Section 5. Required Indemnification.

Except as provided in Section 4 of this Article, indemnification under this Article shall be made by this organization only if authorized in the specific case, upon a determination that indemnification of the agent is proper in the circumstances because the agent has met the applicable standard of conduct set forth in Section 2 or 3, by:

(a) A majority vote of a quorum consisting of Directors who are not parties to such proceeding;

(b) Approval of the voting associates, with the persons to be indemnified not being entitled to vote thereon; or

(c) The court in which such proceeding is or was pending, upon application made by this organization or the agent, attorney or other person rendering services in connection with the defense, whether or not such application by the agent, attorney or other person is opposed by this organization.

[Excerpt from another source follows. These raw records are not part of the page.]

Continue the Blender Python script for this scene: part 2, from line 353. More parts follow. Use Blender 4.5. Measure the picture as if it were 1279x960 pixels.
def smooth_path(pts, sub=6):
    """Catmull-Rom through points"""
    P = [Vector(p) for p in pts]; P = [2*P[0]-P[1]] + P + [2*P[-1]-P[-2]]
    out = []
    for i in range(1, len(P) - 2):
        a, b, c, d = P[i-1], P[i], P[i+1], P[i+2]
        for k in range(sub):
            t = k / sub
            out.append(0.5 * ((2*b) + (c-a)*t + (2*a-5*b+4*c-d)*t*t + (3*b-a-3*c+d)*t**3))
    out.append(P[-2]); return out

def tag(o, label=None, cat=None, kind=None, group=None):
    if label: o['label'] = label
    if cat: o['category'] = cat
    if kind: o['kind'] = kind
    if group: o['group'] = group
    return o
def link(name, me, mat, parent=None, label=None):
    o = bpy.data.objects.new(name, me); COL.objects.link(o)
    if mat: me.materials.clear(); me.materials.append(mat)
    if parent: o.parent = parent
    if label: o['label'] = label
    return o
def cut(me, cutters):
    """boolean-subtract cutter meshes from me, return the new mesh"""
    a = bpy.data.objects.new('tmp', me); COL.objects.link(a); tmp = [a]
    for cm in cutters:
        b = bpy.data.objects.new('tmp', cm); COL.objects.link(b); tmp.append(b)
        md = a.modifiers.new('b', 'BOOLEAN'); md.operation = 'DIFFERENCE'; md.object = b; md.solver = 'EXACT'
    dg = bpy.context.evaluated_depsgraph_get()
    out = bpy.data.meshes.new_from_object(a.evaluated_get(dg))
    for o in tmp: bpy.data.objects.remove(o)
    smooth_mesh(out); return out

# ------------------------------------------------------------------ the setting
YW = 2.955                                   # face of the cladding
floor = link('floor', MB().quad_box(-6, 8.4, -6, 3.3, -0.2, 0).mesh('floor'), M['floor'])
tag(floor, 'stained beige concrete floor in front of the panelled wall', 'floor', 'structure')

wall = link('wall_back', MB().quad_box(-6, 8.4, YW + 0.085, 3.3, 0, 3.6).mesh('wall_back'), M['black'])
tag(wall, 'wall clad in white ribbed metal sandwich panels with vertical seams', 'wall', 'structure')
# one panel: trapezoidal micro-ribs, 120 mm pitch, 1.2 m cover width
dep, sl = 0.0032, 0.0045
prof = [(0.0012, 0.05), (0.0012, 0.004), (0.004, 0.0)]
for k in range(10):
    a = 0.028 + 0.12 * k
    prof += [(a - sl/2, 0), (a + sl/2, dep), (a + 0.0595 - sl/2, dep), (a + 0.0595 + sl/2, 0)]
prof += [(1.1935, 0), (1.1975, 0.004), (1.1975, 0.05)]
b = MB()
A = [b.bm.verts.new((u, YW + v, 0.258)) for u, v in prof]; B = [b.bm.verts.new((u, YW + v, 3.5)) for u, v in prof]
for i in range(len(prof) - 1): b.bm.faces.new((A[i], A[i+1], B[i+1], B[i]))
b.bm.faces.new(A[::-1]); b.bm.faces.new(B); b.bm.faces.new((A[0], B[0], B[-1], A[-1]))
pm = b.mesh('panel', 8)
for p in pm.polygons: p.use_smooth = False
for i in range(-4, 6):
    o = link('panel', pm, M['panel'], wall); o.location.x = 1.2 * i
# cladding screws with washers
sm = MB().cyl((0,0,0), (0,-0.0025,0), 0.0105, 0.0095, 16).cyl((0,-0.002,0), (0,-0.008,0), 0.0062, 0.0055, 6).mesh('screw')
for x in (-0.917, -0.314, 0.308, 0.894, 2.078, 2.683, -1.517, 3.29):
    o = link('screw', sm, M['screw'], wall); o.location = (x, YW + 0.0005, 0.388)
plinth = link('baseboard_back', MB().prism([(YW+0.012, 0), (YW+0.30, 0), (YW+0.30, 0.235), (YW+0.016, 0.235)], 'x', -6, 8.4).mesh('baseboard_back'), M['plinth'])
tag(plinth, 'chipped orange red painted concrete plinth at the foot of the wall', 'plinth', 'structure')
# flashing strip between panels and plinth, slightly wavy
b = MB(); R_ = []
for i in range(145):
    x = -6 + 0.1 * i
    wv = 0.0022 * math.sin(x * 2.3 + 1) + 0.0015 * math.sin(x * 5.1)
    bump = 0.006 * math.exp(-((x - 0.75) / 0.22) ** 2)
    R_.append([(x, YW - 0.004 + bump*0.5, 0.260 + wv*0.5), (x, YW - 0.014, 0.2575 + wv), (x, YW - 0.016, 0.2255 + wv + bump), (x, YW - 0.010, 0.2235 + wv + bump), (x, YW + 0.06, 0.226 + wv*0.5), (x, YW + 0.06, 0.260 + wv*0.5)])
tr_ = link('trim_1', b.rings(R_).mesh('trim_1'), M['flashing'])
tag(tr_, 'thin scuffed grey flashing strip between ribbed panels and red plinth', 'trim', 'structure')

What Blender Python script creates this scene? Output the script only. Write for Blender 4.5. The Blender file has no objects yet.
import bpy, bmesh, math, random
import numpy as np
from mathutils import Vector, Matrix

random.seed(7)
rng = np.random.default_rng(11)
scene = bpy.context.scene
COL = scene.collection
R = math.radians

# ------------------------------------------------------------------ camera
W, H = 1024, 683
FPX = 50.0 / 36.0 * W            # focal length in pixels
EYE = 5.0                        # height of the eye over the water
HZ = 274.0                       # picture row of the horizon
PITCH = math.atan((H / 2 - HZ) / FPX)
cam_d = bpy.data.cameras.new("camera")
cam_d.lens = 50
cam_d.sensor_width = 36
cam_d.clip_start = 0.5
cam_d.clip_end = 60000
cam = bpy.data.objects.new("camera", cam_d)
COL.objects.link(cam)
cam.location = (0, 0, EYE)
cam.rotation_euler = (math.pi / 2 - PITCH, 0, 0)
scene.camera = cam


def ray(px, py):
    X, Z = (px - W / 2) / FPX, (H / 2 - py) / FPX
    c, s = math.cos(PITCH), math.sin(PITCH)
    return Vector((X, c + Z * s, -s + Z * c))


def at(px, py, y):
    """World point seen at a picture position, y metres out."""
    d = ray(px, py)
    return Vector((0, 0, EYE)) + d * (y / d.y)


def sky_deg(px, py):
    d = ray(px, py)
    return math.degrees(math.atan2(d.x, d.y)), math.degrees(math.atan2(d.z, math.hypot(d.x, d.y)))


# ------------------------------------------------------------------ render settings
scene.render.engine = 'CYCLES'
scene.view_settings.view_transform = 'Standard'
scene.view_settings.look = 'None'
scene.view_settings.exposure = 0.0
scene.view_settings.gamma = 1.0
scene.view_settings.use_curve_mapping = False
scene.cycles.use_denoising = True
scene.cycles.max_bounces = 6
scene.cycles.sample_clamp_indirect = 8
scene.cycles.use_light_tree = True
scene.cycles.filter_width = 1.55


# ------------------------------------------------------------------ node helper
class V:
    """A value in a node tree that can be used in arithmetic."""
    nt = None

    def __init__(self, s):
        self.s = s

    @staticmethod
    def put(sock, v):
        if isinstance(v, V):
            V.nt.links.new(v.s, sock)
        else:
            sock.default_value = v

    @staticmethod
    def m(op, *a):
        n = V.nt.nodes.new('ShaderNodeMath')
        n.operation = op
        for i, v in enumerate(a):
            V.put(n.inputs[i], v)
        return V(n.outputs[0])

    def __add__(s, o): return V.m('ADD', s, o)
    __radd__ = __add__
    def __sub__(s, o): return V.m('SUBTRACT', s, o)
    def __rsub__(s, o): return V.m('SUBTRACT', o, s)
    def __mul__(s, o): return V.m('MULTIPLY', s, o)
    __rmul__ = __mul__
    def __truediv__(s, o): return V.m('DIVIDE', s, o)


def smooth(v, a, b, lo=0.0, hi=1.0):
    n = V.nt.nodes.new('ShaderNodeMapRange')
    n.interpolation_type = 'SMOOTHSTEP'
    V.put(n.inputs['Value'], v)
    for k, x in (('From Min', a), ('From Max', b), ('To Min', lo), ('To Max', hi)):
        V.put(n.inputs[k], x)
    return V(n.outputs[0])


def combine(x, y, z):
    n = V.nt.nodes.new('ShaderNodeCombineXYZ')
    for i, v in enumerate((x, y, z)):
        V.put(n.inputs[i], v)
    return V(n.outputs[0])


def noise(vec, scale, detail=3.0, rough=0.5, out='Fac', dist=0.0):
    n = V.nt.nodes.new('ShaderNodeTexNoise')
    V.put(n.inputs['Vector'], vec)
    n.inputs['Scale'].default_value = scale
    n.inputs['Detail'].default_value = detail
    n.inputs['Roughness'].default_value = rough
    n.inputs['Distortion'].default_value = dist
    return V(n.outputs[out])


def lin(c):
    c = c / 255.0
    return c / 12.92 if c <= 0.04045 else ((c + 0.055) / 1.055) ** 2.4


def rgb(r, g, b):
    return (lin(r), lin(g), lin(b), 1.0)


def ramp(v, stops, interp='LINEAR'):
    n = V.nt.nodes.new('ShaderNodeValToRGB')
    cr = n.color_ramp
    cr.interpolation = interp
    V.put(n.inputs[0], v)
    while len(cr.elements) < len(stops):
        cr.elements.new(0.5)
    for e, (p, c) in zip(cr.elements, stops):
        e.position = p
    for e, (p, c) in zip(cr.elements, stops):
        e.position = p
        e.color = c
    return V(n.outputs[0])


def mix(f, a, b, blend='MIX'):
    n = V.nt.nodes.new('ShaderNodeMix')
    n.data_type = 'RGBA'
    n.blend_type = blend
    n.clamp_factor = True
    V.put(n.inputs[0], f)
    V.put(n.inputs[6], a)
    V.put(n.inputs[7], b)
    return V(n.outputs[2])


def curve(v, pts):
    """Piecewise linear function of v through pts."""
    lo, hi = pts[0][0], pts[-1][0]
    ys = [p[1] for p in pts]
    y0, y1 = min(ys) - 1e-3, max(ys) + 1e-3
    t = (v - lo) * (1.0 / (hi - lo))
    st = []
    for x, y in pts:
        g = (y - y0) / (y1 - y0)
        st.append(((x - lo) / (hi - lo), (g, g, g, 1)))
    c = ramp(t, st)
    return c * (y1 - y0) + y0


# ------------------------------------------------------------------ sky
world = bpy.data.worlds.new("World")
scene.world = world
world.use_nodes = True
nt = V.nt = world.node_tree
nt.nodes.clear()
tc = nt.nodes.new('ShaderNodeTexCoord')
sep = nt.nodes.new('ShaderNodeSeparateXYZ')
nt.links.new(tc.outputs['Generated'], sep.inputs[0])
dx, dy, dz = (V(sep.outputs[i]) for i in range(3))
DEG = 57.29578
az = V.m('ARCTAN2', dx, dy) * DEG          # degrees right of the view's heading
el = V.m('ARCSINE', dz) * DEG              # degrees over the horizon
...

Article VIII - Fiscal Year.

The fiscal year of the organization shall begin on the first day of January and end on the thirty-first day of December in each year.

Article IX - Seal.

The Board of Directors shall provide a corporate seal which shall be circular in form and shall have inscribed thereon the name of the Organization and the state of incorporation and the words "Corporate Seal", which seal shall be in charge of the Secretary.

Article X - Amendments.

These bylaws may be altered, amended or repealed and new bylaws may be adopted by the Board of Directors at any regular or special meeting of the Board of Directors.

 

 

 

CERTIFICATE OF SECRETARY

 

I, the undersigned, being the Secretary of Veterans for Constitutional Restoration (VCR), Inc., do hereby certify that the above Bylaws were adopted as the Bylaws hereof on the _____ day of January, 2002 by the Board of Directors of said organization in a regularly called meeting on the same date, to wit, the _____ day of January, 2002. Said Bylaws are, as of the date of this certification, the duly adopted and existing Bylaws of this organization.

 

IN WITNESS WHEREOF, I have hereunto set my hand this _____ day of January, 2002.